The Bush administration’s bill asserts that the use of courts-martial to try ‘unlawful enemy combatants’ would be ‘impracticable’, including because ‘the terrorists with whom the United States is engaged in armed conflict have demonstrated a commitment . . . to the abuse of American legal processes’.
The proposed legislation would provide that, apart from the narrow judicial review afforded under the 2005 Detainee Treatment Act (DTA), ‘no court, justice or judge shall have jurisdiction to hear or consider any claim or cause of action, including an application for a writ of habeas corpus, pending on or filed after the date of enactment of this Act, against the United States or its agents, brought by or on behalf of any alien detained by the United States as an unlawful enemy combatant, relating to any aspect of the alien’s detention, transfer, treatment, or conditions of confinement’.
Explaining its effort to make the DTA retroactive, to curtail access to the courts of all detainees in Guantanamo, the Bush administration has stated that ‘our courts should not be misused to hear all manner of other challenges by terrorists lawfully held as enemy combatants in wartime’.

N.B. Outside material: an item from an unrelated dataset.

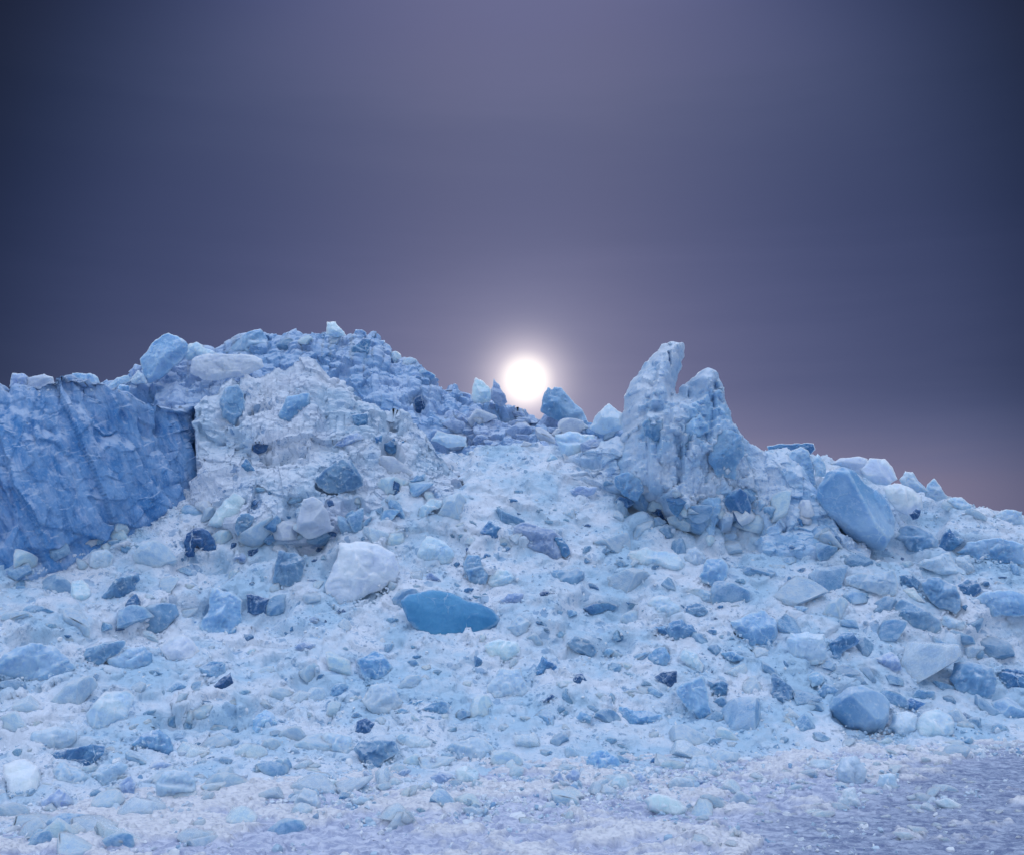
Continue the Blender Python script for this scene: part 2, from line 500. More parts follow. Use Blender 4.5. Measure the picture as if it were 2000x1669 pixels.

By blocking the commission proceedings, the Hamdan ruling had most immediate direct impact on the trials that were pending, ensuring that pre-trial commission hearings under the 2001 Military Order did not resume.
Following the decision, the discussion in the USA, including in Congress, began from the assumption that there should be some form of military rather than civilian trials for the Guantanamo detainees.
The discussion has ranged from those who argue that Congress should authorise military commissions as constituted under the 2001 Military Order with few if any changes, to those who hold that military trials more or less approximating courts-martial under the Uniform Code of Military Justice (UCMJ) would be the most appropriate option.
Amnesty International believes that proceedings in respect of Guantanamo detainees should be conducted in civilian rather than military courts.
Even if the USA pursues trials in military courts, however, there are numerous detainees over whom the organisation believes there is no justifiable case for military jurisdiction.
These are the individuals who were picked up outside zones of armed conflict and transferred without due process of law to US custody in Guantanamo or elsewhere.
None of the 14 individuals transferred in September 2006 to Guantanamo from secret CIA custody are believed to have been detained originally in Afghanistan, but were captured in countries including Thailand and United Arab Emirates.
Five of the 10 people charged for trial by military commission under the Military Order were originally detained in Pakistan, including one man detained at Karachi airport and transferred to Morocco before being taken to Guantanamo.
In addition, one of the five individuals captured during the non-international armed conflict in Afghanistan, Omar Khadr, was 15 years old at the time of his detention more than four years ago.
Amnesty International believes that no person who was a juvenile at the time of capture should be subject to trial in military court.
Amnesty International says it is deeply concerned at the apparent widespread official acceptance of the global war paradigm in the USA, such that only one category of detainee is contemplated – the ‘enemy combatant’, to whom the laws of war, as defined by the USA, should apply, and who, if a foreign national, should be tried, if tried at all, by a one-size-fits-all trial military tribunal.
Only 10 detainees held in Guantanamo had been charged for trial by military commission by the time of the Hamdan ruling, and the vast majority of those held by the USA in the ‘war on terror’ are unlikely ever to face US judicial proceedings.
Under its global war paradigm, the administration views the question of trials of those it designates as ‘enemy combatants’ as an entirely separate issue, one that does not in any way impact on the detention regime itself.
According to the administration, detainees are first and foremost held for intelligence-gathering purposes or to prevent them returning to the global ‘battlefield’ in what is now dubbed by the Pentagon as ‘the Long War’, and in more critical quarters as the ‘forever war’.
Administrative detention in such circumstances could last a lifetime.